Others have spoken up, including employees of state-linked media who, at the threat of dismissal and detention, have publicly assailed Xi’s crackdown on freethinkers and his campaign for party loyalty. These seedlings of dissent, though, do not a putsch make. Besides his projection of strength, Xi is genuinely popular among many Chinese because of his anticorruption campaign, which has resulted in the arrest of tens of thousands of wayward officials. “Elites across the system–businesspeople, intellectuals, military officers, party apparatchiks, government bureaucrats at all levels–are all keeping their heads down under the current political conditions in China,” says Shambaugh.
But if most ordinary Chinese still support Xi, their ruler should know that awakening revolutionary fervor can backfire. The city of Pingxiang in southern China is famous in communist lore as the place where a young Mao helped organize a strike in 1922 at a coal mine in the Anyuan district. A propaganda poster was commissioned during the Cultural Revolution to mark the moment: Mao strides forward with socialist purpose to save the downtrodden masses. But of the eight state-owned mines in Pingxiang, only three are now operational, a result of the global coal glut. Hundreds of miners have become so frustrated by their low pay that they organized a rare demonstration in late February and early March.
Xiao Bin, a Pingxiang coal miner, has a poster of Mao at Anyuan decorating his spartan home.

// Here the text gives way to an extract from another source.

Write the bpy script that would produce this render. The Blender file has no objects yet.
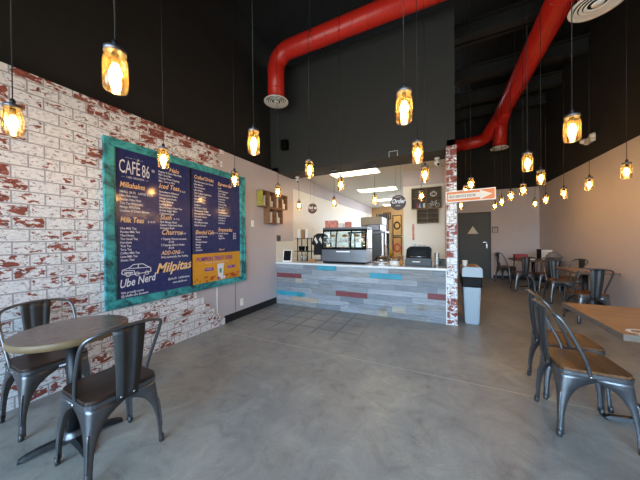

The 37-year-old still holds out hope that Xi might take care of the masses. After all, isn’t an iron rice bowl, the promise of state succor, at the heart of Marxism, the very same ideology China’s current President is reviving? But what happens if the labor protest, in which Xiao participated, doesn’t yield results? “Then we may go petition in Beijing, shouting ‘We must eat to survive’ in Tiananmen Square,” Xiao says. “It’s dangerous, but it’s just like Mao’s Anyuan strike, when the workers carried out revolution.” That’s a word that should worry even a man who can claim to be Mao’s heir.